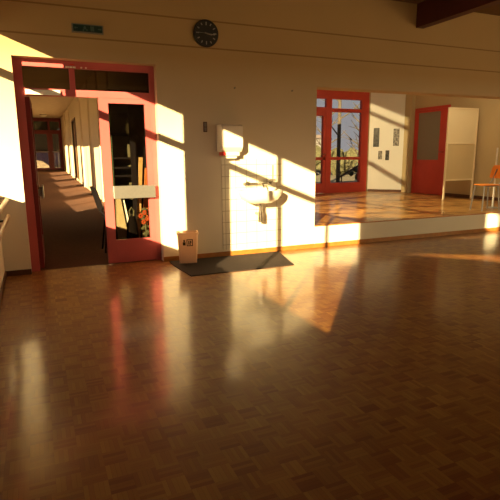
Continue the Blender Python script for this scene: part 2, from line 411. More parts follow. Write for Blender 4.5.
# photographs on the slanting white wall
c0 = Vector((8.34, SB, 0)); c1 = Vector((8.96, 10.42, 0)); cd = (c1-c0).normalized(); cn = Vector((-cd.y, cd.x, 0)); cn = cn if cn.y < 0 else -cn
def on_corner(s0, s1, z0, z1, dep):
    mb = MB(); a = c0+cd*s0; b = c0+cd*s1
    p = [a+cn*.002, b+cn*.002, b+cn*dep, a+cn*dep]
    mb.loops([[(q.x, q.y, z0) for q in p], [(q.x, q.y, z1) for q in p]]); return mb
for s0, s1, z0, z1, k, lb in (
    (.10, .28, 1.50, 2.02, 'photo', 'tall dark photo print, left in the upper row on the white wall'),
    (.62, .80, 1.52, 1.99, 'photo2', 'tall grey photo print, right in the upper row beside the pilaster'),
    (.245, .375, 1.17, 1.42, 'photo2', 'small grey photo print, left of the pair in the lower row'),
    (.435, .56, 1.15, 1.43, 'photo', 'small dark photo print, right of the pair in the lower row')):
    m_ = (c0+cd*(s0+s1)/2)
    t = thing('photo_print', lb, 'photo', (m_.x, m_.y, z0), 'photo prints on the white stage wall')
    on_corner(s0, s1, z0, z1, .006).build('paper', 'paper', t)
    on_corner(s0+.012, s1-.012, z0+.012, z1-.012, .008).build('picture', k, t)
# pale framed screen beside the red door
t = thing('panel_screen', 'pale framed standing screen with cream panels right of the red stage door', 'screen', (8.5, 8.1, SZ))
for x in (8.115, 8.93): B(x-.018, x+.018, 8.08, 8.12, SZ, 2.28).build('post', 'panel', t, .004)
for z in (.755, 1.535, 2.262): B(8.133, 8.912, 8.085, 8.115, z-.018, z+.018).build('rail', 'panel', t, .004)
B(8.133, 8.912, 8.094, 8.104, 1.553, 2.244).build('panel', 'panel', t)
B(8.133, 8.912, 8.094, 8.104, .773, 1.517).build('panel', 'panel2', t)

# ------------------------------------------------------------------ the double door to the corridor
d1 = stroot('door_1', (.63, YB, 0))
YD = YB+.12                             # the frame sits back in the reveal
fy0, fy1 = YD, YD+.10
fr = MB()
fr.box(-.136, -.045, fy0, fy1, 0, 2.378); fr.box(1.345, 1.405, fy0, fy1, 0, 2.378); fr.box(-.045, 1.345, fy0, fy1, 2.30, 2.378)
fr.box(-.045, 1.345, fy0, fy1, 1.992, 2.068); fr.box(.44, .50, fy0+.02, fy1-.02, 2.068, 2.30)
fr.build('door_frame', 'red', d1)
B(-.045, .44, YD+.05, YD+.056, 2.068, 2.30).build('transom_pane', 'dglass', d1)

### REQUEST
Write out the whole listing exactly, and drop the pictures.

### RESPONSE TO THIS TASK
Continue the Blender Python script for this scene: part 2, from line 411. More parts follow. Write for Blender 4.5.
# photographs on the slanting white wall
c0 = Vector((8.34, SB, 0)); c1 = Vector((8.96, 10.42, 0)); cd = (c1-c0).normalized(); cn = Vector((-cd.y, cd.x, 0)); cn = cn if cn.y < 0 else -cn
def on_corner(s0, s1, z0, z1, dep):
    mb = MB(); a = c0+cd*s0; b = c0+cd*s1
    p = [a+cn*.002, b+cn*.002, b+cn*dep, a+cn*dep]
    mb.loops([[(q.x, q.y, z0) for q in p], [(q.x, q.y, z1) for q in p]]); return mb
for s0, s1, z0, z1, k, lb in (
    (.10, .28, 1.50, 2.02, 'photo', 'tall dark photo print, left in the upper row on the white wall'),
    (.62, .80, 1.52, 1.99, 'photo2', 'tall grey photo print, right in the upper row beside the pilaster'),
    (.245, .375, 1.17, 1.42, 'photo2', 'small grey photo print, left of the pair in the lower row'),
    (.435, .56, 1.15, 1.43, 'photo', 'small dark photo print, right of the pair in the lower row')):
    m_ = (c0+cd*(s0+s1)/2)
    t = thing('photo_print', lb, 'photo', (m_.x, m_.y, z0), 'photo prints on the white stage wall')
    on_corner(s0, s1, z0, z1, .006).build('paper', 'paper', t)
    on_corner(s0+.012, s1-.012, z0+.012, z1-.012, .008).build('picture', k, t)
# pale framed screen beside the red door
t = thing('panel_screen', 'pale framed standing screen with cream panels right of the red stage door', 'screen', (8.5, 8.1, SZ))
for x in (8.115, 8.93): B(x-.018, x+.018, 8.08, 8.12, SZ, 2.28).build('post', 'panel', t, .004)
for z in (.755, 1.535, 2.262): B(8.133, 8.912, 8.085, 8.115, z-.018, z+.018).build('rail', 'panel', t, .004)
B(8.133, 8.912, 8.094, 8.104, 1.553, 2.244).build('panel', 'panel', t)
B(8.133, 8.912, 8.094, 8.104, .773, 1.517).build('panel', 'panel2', t)

# ------------------------------------------------------------------ the double door to the corridor
d1 = stroot('door_1', (.63, YB, 0))
YD = YB+.12                             # the frame sits back in the reveal
fy0, fy1 = YD, YD+.10
fr = MB()
fr.box(-.136, -.045, fy0, fy1, 0, 2.378); fr.box(1.345, 1.405, fy0, fy1, 0, 2.378); fr.box(-.045, 1.345, fy0, fy1, 2.30, 2.378)
fr.box(-.045, 1.345, fy0, fy1, 1.992, 2.068); fr.box(.44, .50, fy0+.02, fy1-.02, 2.068, 2.30)
fr.build('door_frame', 'red', d1)
B(-.045, .44, YD+.05, YD+.056, 2.068, 2.30).build('transom_pane', 'dglass', d1)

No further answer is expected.